Selon l'évidence énoncée par Platon, on ne reconnaît que ce que l'on a déjà rencontré : ainsi la dimension christique des Chroniques de Narnia ne peut-elle être perceptible qu'à un chrétien :
Le nom de Dieu y est tu. Mais le silence qui est fait sur son nom libère aussi le champ d'une reconnaissance. L'œuvre contraint ainsi l'interprétation théologique. Elle peut être lue athéologiquement par celui que nulle connaissance du monde de la foi n'habilite à reconnaître, dans le monde de la féerie, un reflet du monde de la foi. Mais ce ne sera pas une lecture plénière ; celle-ci exige en effet une fusion des horizons (comme l'exige toute lecture), et c'est bien l'horizon du monde de la foi (et non pas simplement celui du monde de la vie, ou de la conscience de l'homme contemporain, etc.) qui doit s'y fondre avec celui de l'œuvre.
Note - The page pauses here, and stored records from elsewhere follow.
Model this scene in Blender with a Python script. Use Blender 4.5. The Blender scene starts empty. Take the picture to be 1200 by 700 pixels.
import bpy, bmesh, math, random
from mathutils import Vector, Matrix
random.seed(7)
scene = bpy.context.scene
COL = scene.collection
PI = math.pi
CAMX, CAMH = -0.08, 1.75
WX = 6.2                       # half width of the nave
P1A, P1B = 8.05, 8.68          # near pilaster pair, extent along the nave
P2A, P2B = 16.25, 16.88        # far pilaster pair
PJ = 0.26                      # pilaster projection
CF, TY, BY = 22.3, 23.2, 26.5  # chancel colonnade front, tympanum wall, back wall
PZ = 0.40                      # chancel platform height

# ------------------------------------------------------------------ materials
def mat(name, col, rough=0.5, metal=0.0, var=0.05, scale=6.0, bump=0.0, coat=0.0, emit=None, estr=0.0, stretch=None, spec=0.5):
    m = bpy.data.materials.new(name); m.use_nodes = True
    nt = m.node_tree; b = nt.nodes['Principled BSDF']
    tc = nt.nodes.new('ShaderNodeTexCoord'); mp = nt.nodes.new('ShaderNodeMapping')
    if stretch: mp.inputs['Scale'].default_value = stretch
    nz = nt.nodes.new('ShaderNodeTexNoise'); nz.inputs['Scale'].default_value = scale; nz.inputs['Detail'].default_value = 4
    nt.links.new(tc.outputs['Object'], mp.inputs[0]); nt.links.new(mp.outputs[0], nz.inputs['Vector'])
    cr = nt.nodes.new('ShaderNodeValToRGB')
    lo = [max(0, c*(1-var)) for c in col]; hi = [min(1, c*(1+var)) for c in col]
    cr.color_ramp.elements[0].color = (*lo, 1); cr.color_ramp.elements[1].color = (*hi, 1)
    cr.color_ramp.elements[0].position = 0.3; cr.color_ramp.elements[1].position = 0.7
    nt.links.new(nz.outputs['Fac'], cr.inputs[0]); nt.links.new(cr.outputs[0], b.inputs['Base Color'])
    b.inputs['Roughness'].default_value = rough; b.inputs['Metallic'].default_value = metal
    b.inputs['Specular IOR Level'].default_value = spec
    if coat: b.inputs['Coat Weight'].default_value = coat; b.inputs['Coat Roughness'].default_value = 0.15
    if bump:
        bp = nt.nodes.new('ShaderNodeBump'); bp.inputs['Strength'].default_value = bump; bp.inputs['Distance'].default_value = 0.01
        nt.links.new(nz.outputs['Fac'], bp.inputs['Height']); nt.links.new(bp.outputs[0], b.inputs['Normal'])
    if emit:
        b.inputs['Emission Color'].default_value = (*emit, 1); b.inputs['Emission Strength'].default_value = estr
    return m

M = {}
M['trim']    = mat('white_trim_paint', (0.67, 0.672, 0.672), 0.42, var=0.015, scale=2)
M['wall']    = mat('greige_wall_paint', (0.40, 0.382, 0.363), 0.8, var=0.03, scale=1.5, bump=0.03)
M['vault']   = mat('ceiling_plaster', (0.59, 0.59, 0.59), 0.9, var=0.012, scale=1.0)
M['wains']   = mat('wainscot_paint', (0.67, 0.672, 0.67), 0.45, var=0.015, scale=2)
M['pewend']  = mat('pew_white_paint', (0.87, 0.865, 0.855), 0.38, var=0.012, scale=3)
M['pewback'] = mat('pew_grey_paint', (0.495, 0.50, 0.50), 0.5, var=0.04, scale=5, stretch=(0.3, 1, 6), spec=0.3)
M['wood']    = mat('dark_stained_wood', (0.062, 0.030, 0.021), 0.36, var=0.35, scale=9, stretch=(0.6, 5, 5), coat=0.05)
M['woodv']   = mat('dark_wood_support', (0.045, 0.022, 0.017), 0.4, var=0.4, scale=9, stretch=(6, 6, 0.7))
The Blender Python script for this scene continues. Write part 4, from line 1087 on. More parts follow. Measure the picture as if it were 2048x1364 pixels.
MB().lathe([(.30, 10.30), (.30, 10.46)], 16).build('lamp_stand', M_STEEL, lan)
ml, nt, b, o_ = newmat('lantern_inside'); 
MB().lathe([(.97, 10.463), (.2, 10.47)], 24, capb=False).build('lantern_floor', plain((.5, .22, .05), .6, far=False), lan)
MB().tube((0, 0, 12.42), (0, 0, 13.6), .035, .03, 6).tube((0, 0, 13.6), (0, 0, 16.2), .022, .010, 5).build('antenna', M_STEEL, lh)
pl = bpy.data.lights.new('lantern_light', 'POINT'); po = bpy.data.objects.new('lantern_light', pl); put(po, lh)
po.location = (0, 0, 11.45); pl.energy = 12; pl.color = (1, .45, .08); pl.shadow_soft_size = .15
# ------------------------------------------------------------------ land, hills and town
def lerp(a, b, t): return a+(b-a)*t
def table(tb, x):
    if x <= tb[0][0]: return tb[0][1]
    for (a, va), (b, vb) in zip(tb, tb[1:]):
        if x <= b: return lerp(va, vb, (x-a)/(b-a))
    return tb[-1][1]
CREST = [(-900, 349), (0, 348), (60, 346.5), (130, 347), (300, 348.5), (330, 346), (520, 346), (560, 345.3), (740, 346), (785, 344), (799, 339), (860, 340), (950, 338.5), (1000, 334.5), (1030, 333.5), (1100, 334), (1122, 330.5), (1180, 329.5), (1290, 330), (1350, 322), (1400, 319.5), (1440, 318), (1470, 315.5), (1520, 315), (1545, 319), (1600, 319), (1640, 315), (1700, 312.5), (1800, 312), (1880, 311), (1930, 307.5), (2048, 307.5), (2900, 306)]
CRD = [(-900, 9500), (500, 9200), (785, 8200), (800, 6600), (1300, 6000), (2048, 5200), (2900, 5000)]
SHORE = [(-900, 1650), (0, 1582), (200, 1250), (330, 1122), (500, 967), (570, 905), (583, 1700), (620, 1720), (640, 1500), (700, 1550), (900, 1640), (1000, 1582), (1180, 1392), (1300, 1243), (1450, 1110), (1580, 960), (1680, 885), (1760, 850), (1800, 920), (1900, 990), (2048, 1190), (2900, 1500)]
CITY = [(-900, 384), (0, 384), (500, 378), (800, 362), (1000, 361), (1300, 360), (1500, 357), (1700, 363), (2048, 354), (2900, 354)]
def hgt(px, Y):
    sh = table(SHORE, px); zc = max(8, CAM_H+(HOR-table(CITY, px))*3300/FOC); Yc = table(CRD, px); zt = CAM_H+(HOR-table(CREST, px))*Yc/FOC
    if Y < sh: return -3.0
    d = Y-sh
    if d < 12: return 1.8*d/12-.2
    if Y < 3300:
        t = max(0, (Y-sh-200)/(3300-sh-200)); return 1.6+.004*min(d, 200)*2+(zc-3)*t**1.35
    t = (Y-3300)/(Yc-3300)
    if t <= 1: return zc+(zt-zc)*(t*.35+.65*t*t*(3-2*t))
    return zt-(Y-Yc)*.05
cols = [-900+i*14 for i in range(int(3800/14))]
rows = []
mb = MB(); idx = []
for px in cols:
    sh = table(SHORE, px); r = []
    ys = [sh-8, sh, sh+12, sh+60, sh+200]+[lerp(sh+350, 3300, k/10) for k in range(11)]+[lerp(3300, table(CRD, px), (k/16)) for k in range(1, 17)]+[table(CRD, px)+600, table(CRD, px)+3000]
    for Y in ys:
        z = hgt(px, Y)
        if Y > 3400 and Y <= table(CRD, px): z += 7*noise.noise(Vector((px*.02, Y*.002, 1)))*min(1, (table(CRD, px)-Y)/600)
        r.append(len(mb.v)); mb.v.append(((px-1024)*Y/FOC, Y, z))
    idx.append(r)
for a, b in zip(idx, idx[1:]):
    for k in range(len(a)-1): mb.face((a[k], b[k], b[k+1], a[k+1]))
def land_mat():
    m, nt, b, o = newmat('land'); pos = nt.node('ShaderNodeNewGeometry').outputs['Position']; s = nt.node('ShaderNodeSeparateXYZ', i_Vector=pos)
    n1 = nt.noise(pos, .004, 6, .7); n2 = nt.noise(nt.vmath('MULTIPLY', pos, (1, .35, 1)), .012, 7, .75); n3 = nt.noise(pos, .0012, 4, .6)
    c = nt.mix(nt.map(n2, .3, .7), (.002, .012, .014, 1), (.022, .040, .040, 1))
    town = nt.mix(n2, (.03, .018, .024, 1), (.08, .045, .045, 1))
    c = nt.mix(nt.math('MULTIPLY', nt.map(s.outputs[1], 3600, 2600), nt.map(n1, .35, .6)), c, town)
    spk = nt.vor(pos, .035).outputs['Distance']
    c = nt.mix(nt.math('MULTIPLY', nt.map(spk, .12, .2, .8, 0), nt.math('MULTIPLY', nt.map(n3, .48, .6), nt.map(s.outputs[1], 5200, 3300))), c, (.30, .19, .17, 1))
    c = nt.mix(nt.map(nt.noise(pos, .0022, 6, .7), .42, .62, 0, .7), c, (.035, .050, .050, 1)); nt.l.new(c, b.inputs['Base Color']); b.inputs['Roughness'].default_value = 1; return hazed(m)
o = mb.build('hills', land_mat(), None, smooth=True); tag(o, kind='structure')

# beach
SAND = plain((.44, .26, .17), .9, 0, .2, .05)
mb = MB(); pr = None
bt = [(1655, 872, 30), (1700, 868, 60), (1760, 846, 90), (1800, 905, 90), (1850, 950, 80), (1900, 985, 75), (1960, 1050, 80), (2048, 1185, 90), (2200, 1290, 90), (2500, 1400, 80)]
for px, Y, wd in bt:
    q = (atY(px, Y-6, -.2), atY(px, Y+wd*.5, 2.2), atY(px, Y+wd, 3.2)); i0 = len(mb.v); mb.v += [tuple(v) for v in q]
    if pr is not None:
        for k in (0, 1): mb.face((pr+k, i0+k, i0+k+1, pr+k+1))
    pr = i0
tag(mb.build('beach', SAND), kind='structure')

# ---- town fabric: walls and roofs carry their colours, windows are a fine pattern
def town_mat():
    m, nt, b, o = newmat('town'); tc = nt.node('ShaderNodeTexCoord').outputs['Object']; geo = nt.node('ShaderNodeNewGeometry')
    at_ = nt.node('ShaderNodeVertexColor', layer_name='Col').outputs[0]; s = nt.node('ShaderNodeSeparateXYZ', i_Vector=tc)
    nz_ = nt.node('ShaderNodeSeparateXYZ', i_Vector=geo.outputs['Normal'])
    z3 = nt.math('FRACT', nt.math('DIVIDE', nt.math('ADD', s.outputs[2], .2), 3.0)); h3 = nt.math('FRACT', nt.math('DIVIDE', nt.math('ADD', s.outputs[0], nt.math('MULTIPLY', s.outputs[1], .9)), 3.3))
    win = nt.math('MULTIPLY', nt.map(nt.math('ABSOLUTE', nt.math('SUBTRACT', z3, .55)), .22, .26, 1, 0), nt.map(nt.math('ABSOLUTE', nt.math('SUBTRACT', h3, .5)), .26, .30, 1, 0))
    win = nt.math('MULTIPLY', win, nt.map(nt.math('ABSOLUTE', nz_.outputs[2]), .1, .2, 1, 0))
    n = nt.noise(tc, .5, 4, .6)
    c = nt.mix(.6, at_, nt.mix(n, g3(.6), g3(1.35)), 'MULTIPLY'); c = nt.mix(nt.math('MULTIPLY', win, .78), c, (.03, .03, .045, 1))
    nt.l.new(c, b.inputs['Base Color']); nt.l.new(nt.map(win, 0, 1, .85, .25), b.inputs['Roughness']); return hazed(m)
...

Le Christ pseudonyme de Lewis, et son Dieu anonyme, ne sont déchiffrables que si les noms de Dieu et du Christ ont déjà été prononcés.

Jean-Yves Lacoste, Narnia, monde théologique ?, p.27
Ce qui est vrai pour un conte de fée l'est aussi pour un texte philosophique. Entre avènement de la raison et Parousie, quel écart ? Lire Hegel quand on est chrétien c'est se trouver sur un chemin balisé de signes de reconnaissance, signes invisibles à celui qui ne les connaît pas.
Un parallèle peut être éclairant, quoiqu'un peu peu surprenant. Nul ne peut aujourd'hui douter que la théologie trinitaire et la christologie soient le secret de la Logique de Hegel. Le principe de sa dialectique de l'être, de l'essence et du concept (qui décrit la vie concrète de l'esprit) est la médiation, qui est réconciliation. Et le fond de la médiation logique, la dernière instance de la fondation, est bel et bien l'œuvre trinitaire et christologique dans laquelle l'Absolu pose dans l'être l'autre que lui, et se le (ré-)concilie. Il importe peu que la théologie d Hegel ait ses déficits. Il importe en revanche qu'une structure christologique et trinitaire puisse être déployée sans que le savoir positif de la foi ne soit explicitement convoqué au lieu de ce déploiement. Du coup, la Logique s'expose elle aussi à une lecture athéologique : un bref coup d'œil à l'histoire des études hégéliennes suffit à le monter.